Tails 7.4.2 fixes critical kernel bugs – you should install it now
Tails 7.4.2 drops an emergency update that patches a dangerous Linux‑kernel flaw (DSA 6126‑1) and bumps Thunderbird to 140.7.1. The release also cleans up a handful of annoyances in the Tor connection wizard, Electrum, and language handling on the welcome screen. Skipping this upgrade leaves the operating system exposed to an attacker who could potentially seize admin rights and strip away anonymity.
What’s new in Tails 7.4.2
The headline change is the jump to Linux kernel 6.12.69, which closes multiple vulnerabilities that could let a malicious program elevate itself to root inside the live environment. In practice, an adversary who already has a foothold in a compromised app could chain the kernel bug to take full control of the session and deanonymize the user. The update also brings Thunderbird 140.7.1, fixing several remote‑code‑execution issues that have plagued older builds.
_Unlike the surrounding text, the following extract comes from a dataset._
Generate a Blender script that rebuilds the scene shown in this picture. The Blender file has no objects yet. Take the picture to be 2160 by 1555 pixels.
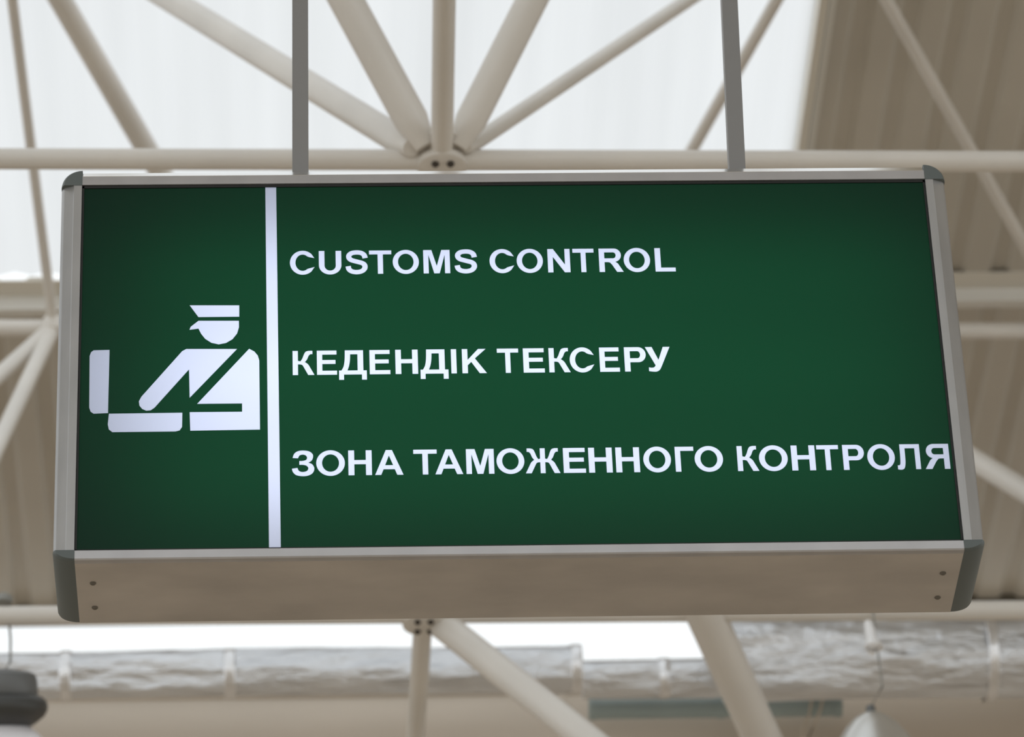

Why the kernel fix matters
A forum thread on the Tails mailing list described a scenario where a user ran an outdated version while testing a new wallet app. A later post explained that the same user’s system had been hijacked in a controlled lab, the attacker inject code into the kernel and dump Tor traffic. The incident never happened on a production machine, but it illustrates how a “unlikely” exploit can become a real threat when a determined actor is involved.
How to upgrade safely
If the USB stick already runs Tails 7.0 or later, the built‑in automatic updater will offer the jump to 7.4.2 as soon as the network connection is established. Accept the prompt, let the system download the new image, and follow the on‑screen reboot instructions; the process preserves Persistent Storage automatically.
When the automatic path fails, a manual upgrade is still straightforward. Boot the current Tails USB, open a terminal, and run sudo tails-upgrade-frontend-wrapper. The script checks the hardware, downloads the fresh image, and writes it over the existing partitions while keeping the encrypted storage intact. After the command finishes, restart the computer, select the upgraded entry in the boot menu, and verify that Persistent Storage mounts without error.
Minor annoyances that finally got fixed
The Tor Connection assistant now opens Wi‑Fi settings correctly, a bug that used to leave users staring at a dead screen after selecting “Configure network.” Electrum no longer disappears when the program crashes unexpectedly; instead it restores the last session on restart. The welcome screen also respects the language saved on the USB stick, so multilingual users won’t have to toggle preferences each boot.
That’s the rundown— grab the new image, run the upgrade, and keep your anonymity intact.